Gauss & Gauss-Jordan method

[foukr]

Hello,

solve the following set of equations using Gauss and Gauss-Jordan elimination.

This is my set of equations:

x +3y+4z = 0
2x+2y+2z = 0
2y+3z = 0
2x -2y -4z = 0

I have this solution but it is correct? I dont have any possibilities to check my solution.

 

[Deleted member 4993]

Hello,

solve the following set of equations using Gauss and Gauss-Jordan elimination.

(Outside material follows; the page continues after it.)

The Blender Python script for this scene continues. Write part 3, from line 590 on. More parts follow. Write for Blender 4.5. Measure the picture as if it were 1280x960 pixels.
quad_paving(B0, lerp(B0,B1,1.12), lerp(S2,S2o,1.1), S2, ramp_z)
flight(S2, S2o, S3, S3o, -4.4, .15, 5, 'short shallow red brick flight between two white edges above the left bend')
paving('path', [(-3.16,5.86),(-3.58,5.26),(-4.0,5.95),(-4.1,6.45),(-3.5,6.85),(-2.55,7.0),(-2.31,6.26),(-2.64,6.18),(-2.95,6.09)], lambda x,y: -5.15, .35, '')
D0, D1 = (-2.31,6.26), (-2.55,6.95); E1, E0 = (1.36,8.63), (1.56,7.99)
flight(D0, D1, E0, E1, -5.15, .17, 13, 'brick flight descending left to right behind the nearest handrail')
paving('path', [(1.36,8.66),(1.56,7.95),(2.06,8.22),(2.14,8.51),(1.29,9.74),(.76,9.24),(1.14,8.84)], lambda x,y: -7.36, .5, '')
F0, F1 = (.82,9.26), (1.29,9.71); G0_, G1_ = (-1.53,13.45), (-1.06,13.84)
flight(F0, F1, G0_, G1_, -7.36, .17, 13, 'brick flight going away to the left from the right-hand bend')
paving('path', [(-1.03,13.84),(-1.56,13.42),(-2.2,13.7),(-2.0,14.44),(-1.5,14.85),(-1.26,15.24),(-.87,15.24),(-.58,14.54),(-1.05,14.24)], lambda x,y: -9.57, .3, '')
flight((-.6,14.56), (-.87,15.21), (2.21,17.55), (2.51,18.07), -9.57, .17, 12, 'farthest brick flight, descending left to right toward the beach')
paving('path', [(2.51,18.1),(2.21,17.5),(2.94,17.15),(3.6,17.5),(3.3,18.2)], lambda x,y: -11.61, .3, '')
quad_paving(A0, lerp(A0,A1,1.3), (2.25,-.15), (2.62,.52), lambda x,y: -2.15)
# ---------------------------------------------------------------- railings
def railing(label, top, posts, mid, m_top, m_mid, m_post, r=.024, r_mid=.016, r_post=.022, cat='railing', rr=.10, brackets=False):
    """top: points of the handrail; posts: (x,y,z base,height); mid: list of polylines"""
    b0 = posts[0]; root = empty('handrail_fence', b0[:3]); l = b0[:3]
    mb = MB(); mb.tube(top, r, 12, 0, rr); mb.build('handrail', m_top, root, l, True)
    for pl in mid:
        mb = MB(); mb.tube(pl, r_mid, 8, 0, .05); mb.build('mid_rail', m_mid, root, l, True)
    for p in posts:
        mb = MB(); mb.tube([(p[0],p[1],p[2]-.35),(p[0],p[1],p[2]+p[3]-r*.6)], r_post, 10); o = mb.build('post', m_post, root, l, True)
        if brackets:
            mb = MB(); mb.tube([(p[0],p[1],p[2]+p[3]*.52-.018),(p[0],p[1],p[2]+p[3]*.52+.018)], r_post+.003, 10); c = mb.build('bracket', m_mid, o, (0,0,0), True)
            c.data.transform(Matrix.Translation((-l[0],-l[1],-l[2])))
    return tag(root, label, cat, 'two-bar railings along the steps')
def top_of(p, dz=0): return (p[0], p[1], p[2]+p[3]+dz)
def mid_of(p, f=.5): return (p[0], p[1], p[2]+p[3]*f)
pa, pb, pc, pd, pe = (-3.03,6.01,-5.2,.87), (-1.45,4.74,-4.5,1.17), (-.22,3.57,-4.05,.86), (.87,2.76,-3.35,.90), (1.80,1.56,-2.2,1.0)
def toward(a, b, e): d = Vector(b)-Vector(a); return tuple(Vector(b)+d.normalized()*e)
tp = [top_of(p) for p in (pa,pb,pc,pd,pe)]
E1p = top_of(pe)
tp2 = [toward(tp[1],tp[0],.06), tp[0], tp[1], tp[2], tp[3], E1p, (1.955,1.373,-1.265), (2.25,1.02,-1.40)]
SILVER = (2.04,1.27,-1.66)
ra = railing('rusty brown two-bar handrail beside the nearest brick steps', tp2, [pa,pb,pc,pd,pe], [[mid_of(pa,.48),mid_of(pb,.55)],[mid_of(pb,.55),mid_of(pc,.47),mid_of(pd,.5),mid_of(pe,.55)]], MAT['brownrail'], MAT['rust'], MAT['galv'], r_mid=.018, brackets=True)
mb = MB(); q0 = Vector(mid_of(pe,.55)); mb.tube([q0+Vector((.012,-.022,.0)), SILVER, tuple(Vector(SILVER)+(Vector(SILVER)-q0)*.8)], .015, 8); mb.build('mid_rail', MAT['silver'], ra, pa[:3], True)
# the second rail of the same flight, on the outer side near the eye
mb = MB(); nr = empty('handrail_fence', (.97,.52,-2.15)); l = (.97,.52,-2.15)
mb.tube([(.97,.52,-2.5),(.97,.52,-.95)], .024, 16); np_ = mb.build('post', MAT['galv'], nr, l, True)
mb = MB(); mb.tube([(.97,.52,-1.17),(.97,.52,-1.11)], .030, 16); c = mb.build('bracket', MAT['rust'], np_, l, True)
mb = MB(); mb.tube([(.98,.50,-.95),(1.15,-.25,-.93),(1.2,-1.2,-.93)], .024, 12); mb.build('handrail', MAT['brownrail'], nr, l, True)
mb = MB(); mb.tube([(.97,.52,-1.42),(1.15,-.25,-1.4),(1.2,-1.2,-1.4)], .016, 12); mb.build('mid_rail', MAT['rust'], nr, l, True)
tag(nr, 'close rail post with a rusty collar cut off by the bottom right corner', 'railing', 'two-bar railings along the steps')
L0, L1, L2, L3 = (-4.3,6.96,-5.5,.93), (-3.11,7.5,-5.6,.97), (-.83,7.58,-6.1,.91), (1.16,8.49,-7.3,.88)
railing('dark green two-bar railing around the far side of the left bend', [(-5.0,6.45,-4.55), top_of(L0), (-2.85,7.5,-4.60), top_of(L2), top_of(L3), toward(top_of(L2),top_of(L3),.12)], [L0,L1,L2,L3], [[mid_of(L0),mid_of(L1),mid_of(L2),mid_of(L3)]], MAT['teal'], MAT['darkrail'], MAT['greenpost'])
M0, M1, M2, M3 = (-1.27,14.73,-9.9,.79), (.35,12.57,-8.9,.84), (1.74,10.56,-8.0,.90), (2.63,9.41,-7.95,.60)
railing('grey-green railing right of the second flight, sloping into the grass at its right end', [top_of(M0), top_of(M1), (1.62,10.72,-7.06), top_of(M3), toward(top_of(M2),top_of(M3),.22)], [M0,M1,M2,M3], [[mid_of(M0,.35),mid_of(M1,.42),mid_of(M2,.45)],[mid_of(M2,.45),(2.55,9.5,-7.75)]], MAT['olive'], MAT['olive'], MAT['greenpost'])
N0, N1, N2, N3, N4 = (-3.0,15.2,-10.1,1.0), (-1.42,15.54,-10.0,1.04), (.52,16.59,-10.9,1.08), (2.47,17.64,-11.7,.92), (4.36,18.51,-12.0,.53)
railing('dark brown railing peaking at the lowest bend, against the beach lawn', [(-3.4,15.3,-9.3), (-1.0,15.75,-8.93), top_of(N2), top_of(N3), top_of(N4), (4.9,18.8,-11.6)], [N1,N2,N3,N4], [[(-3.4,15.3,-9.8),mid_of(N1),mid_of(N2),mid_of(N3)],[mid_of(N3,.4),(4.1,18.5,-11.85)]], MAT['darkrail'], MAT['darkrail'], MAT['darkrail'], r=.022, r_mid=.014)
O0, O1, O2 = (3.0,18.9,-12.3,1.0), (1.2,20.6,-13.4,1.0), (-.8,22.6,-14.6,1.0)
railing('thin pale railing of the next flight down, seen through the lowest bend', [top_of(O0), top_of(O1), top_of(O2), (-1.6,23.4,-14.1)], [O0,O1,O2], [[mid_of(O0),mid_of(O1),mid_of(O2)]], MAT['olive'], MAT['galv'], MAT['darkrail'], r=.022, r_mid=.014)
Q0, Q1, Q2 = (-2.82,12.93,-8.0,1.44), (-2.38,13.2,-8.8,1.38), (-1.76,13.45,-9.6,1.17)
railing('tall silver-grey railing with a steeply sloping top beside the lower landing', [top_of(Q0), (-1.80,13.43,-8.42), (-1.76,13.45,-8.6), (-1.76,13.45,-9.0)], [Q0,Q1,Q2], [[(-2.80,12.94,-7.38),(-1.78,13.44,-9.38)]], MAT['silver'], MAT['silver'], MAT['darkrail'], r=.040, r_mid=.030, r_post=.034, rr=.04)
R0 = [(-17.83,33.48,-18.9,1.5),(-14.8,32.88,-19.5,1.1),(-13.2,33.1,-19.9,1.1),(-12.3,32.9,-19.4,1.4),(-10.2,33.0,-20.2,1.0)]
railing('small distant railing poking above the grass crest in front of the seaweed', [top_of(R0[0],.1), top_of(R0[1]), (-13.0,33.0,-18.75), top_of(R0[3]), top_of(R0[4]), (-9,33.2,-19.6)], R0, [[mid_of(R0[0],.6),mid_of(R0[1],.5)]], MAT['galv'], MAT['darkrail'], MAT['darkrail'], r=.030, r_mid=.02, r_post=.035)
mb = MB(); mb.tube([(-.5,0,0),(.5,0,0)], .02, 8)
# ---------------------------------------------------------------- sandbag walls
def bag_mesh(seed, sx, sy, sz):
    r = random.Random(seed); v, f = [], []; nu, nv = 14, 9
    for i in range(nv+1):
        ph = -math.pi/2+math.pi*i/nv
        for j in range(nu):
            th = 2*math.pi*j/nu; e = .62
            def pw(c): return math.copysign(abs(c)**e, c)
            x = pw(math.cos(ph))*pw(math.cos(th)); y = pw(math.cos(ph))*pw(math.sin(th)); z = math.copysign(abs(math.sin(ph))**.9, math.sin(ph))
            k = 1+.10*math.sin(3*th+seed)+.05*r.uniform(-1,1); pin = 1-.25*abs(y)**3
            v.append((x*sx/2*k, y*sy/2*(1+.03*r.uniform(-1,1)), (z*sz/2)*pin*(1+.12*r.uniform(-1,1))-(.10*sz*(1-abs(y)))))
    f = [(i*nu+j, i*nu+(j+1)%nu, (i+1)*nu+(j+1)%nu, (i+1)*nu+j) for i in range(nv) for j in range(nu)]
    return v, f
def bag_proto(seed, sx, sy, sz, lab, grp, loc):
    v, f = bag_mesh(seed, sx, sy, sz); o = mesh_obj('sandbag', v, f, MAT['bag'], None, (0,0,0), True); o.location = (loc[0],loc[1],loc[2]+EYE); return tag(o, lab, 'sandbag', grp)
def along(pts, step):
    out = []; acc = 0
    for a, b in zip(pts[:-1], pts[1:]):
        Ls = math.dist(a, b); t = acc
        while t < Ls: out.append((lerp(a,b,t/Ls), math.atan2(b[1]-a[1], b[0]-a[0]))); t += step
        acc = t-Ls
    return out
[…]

This is my set of equations:

x +3y+4z = 0
2x+2y+2z = 0
2y+3z = 0
2x -2y -4z = 0

I have this solution but it is correct? I dont have any possibilities to check my solution.
View attachment 14114

You have 4 equations and 3 unknowns.

However, out of 4 equations only two are independent. So there are no unique solutions.

 

[HallsofIvy]

"I don't have any possibility of checking my solution". Why not? You can certainly check if the x, y, z you got satisfy the equations by putting those values in the equations. But what solution did you get? I see that you have y= 0 and z= 0 but I see no value for x. What did you get for x? If y= z= 0 then your equations become 2x= 0, 2x= 0, 0= 0, and x= 0. It is easy to see that x= y= z= 0 is a solution but, as Subhotosh Kahn said, since you have reduced to only two independent equations in three unknowns, there are, in fact, infinitely many solutions.

From your reduced matrix, you have x+ 3y+ 4z= 0 and -4y- 6z= 0. From -4y- 6z= 0, z= -(2/3)y. So x+ 3y+ 4z= x+ 3y- (8/3)y= x+ (1/3)y= 0 so x= -(1/3)y. We can write the solution set as x= -(1/3)t, y= t, z= -(2/3)t for any t or, if you don't like fractions, replacing t by 3s, x= -s, y= 3s, z= -2s. You can think of the set of all solutions as a straight line in an xyz coordinate system, passing through the origin.

 

[Steven G]

Hello,

solve the following set of equations using Gauss and Gauss-Jordan elimination.

This is my set of equations:

x +3y+4z = 0
2x+2y+2z = 0
2y+3z = 0
2x -2y -4z = 0

I have this solution but it is correct? I dont have any possibilities to check my solution.
View attachment 14114

To make life easier when you are reducing you can (and in my opinion should!) try to make the numbers smaller by (in this particular case) dividing rows 2 and row 4 by 2.